At the same time, Dr. Adi does believe there is a role for nonpartisan criticism of the status quo by the church, and if the bishops do not engage in it, he supports priests like Father Mbaka, closer to the people, who are willing to take on that role.

Father Ikeri insists that it is not in the place of religious leaders to identify whom they think should occupy political positions or favor one candidate over the other.

“Drawing the line between church and state here is simple: Don’t interfere. Don’t be partisan,” he said.

Prayer for Nigeria in Distress In 1993, just a month after the military’s nullification of the June 12 elections—remembered as the fairest in the democratic history of the country—Catholic bishops composed the “Prayer for Nigeria in Distress” and distributed it to be said in parishes across the country. More than two decades later, the words of that prayer and another like it—“Prayer Against Bribery and Corruption”—have been on-and-off-again features at Masses across the country.

The prayer’s plea still resonates: “Spare this nation, Nigeria, from chaos, anarchy and doom.”

The prayer should not be reserved just for the government of Nigeria, Dr. Adi suggested. The church itself is in distress, struggling to find a way to criticize a political culture it sometimes participates in securing and promoting.

“I don’t know,” Father Ikeri told America when asked if the church in Nigeria is doing enough in its political engagement. “The church has to go at the pace the society is going,” he said, admitting that in Nigeria social progress has been slow. There is sometimes collusion by church leaders with the political class.

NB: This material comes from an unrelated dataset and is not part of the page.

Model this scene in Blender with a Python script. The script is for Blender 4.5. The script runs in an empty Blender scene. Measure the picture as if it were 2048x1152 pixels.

Political characters of questionable integrity have been welcomed by some church leaders, who encouraged tacitly—sometimes directly—the support of the faithful, he said. At the same time such associations are made by some in the church, prayers are recited for Nigeria because of political dysfunction, insecurity and corruption.

“We are praying for Nigeria in distress, yet we continue to sink it into distress, [asking], ‘What will God do?’” Father Ikeri said. How does the church expect such prayer to be practically effective, he wonders. “The church needs to step up and undo this unholy alliance with the state,” he concludes. “Prayer will become mere words if the heart does not experience true conversion, a determination to direct one's heart toward what one is praying for.”

Sister Nwaonuma, for her part, said it is imperative to keep praying, adding that prayers from religions across the board might just be what has helped Nigeria survive its many trials.

“I think it would be uncalled-for for any Catholic at this point, when this country is really boiling, to say they are really tired of saying a prayer for Nigeria in distress,” she said.